Latest blow on Citizens Property Insurance Florida windstorm coverage: Short-term rentals
May 23, 2012
The following article was posted to KeysNet.com on May 23, 2012:
Latest blow on windstorm coverage: Short-term rentals
By Ryan McCarthy
Possible damage to the vacation-rental and construction industries was front and center during a meeting of Middle Keys real estate agents in Marathon Monday.
Roughly 50 real estate professionals and government officials turned out for a meeting with local nonprofit Fair Insurance Rates in Monroe and representatives from the state-backed Citizens Property Insurance Corp. to try to reverse Citizens’ latest actions: Disallowing builders’ windstorm risk insurance and not allowing homes that are licensed to rent for seven days or less to get Citizens windstorm coverage.
Citizens is under instruction from the administration of Gov.

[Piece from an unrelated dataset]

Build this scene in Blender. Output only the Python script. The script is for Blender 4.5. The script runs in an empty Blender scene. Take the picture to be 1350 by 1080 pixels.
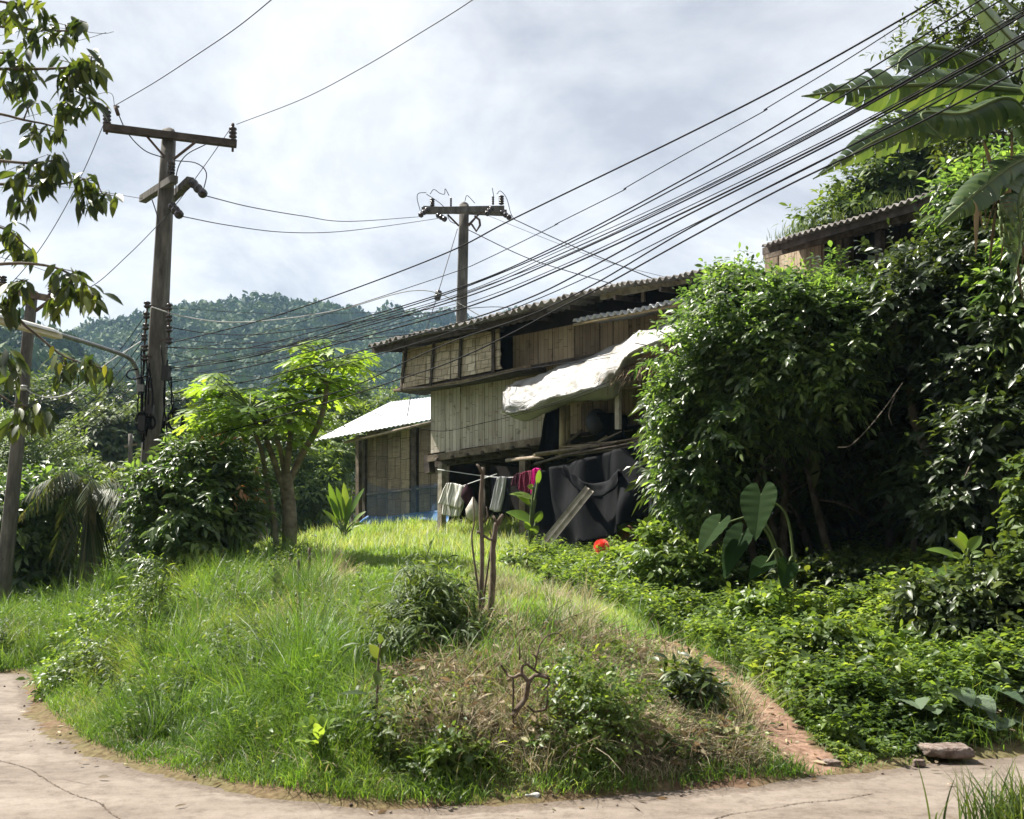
import bpy, math, random
import numpy as np
from mathutils import Vector
rng = np.random.default_rng(11)
random.seed(5)
np.seterr(all='ignore')
scene = bpy.context.scene
COL = scene.collection
R = math.radians
PI = math.pi

# ------------------------------------------------------------------ camera geometry
FPX = 1350.0
PITCH = math.atan(180 / 1350.0)
CAM = np.array([0.0, 0.0, 1.6])
CF = np.array([0, math.cos(PITCH), math.sin(PITCH)])
CU = np.array([0, -math.sin(PITCH), math.cos(PITCH)])
CR = np.array([1.0, 0, 0])

def ray(px, py):
    return CF + CR * ((px - 675) / FPX) + CU * ((540 - py) / FPX)

def P(px, py, Y):
    """point of the place that the photo shows at (px, py), Y metres away"""
    d = ray(px, py)
    return CAM + d * (Y / d[1])

def project(pts):
    q = np.asarray(pts) - CAM
    z = np.maximum(q @ CF, 0.05)
    return 675 + FPX * (q @ CR) / z, 540 - FPX * (q @ CU) / z

def facade(pxa, Ya, pxb, Yb):
    """vertical wall plane through two plan points; returns F(px, py, off) and its normal towards the viewer"""
    a = P(pxa, 720, Ya); b = P(pxb, 720, Yb)
    d = (b - a); d[2] = 0; d /= np.linalg.norm(d)
    n = np.array([d[1], -d[0], 0.0])
    if n @ (CAM - a) < 0: n = -n
    def F(px, py, off=0.0):
        r = ray(px, py)
        t = ((a + n * off - CAM) @ n) / (r @ n)
        return CAM + r * t
    return F, n, d, a

def nrm(v):
    v = np.asarray(v, float)
    return v / np.maximum(np.linalg.norm(v, axis=-1, keepdims=True), 1e-9)

def wob(x, y, s=1.0, seed=0):
    """cheap smooth noise in about -1..1"""
    r = np.random.default_rng(seed)
    out = 0
    for k in range(6):
        a = r.uniform(0, 2 * PI); f = s * r.uniform(.6, 1.7); p = r.uniform(0, 6.28)
        out = out + np.sin((x * math.cos(a) + y * math.sin(a)) * f + p + 1.3 * np.sin((x * math.sin(a) - y * math.cos(a)) * f * .7 + p * 2))
    return out / 3.2

def inpoly(x, y, poly):
    poly = np.asarray(poly, float)
    ins = np.zeros(np.shape(x), bool)
    j = len(poly) - 1
    for i in range(len(poly)):
        xi, yi = poly[i]; xj, yj = poly[j]
        c = ((yi > y) != (yj > y)) & (x < (xj - xi) * (y - yi) / (yj - yi + 1e-12) + xi)
        ins ^= c
        j = i
    return ins

def catmull(pts, n=8):
    pts = [np.asarray(p, float) for p in pts]
    if len(pts) < 3:
        return [pts[0] + (pts[-1] - pts[0]) * t for t in np.linspace(0, 1, n + 1)]
    q = [2 * pts[0] - pts[1]] + pts + [2 * pts[-1] - pts[-2]]
    out = []
    for i in range(1, len(q) - 2):
        for k in range(n):
            t = k / n
            a, b, c, d = q[i - 1], q[i], q[i + 1], q[i + 2]
            out.append(.5 * (2 * b + (c - a) * t + (2 * a - 5 * b + 4 * c - d) * t * t + (3 * b - a - 3 * c + d) * t ** 3))
    out.append(pts[-1])
    return out

def resample(pts, n):
    pts = np.asarray(pts, float); t = np.linspace(0, len(pts) - 1, n); i = np.minimum(t.astype(int), len(pts) - 2); f = (t - i)[:, None]
    return pts[i] * (1 - f) + pts[i + 1] * f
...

Rick Scott to eliminate some 678,000 policies from its books to reduce the state’s risk.
The insurer of last resort holds about 1.5 million policies statewide, including 25,807 on 27,951 Keys properties, according to FIRM.
Elements of Citizens’ plan are already directly affecting the Keys, and that’s not even including onerous rises in premiums for homeowners.
Citizens Director of Legislative and External Affairs Christine Ashburn admitted there is no “seven days or less” rental provision in the company’s underwriting manuals.
FIRM Executive Director Annalise Mannix said the requirement came from the Florida Hurricane Catastrophe Fund, from which Citizens buys re-insurance to protect itself in the event of a large storm.
“The Legislature said that the Cat Fund is only for residential policies [and] the Cat Fund governing board said transient use of a residence means it’s really commercial.”
Mannix said Cat Fund Executive Director Jack Nicholson invoked the rule of seven days or less about six months ago.
“Where he picked the seven days from, we have no idea. These are just people trying to get help in paying for their homes. They’re here six months of the year. But the Cat Fund didn’t budge,” she said. “Of all the things, this has got to be one of the worst. This is going to really affect us.”
Daniel Samess, Greater Marathon Chamber of Commerce chief executive officer, outlined the number of rentals in each of the five county Tourist Development Council districts.
He said vacation rentals in 2011 in the Middle Keys alone were worth $97.7 million to the local economy, and more than $160 million for the entire Keys. The Middle Keys are by far the largest vacation rental district in the Keys, with more than 1,100 units.
According to the state Department of Business and Professional Regulation, the Keys as a whole have 2,771 registered vacational rentals. In 2010, they accounted for 75,200 room nights, the agency says.
Samess pointed out a “domino effect” if that many vacation rentals came off line, leading to fewer tourists, less tax income and local revenue, fewer local jobs and ultimately declining property values.
Marathon allows rentals of seven days or more; other areas of the Keys do not, going for 28 days or more.
Florida Keys Contractors Association President Chris Gratton spoke on builders’ risk policies on new construction. He and numerous audience members said eliminating such policies would be detrimental to new construction.
“We feel we have to take control of this,” Gratton said. “We already build to the highest wind load in the state of Florida; we have the strictest building code. Wind damage is almost non-existent down here when it comes to storms.”
Ashburn said Citizens stopped writing builders’ risk policies because it wasn’t required by law to do so. But Citizens Executive Director Tom Grady offered possible relief in a May 15 letter to FIRM board member and Monroe County Commissioner Heather Carruthers.
“If it is simply not available at any cost through any voluntary, admitted surplus or other market, then that is an issue that would be appropriate to revisit,” he said.
Mannix and FIRM board members are scheduled to travel to Jacksonville on June 6 to meet with Citizens’ staff and board of governor.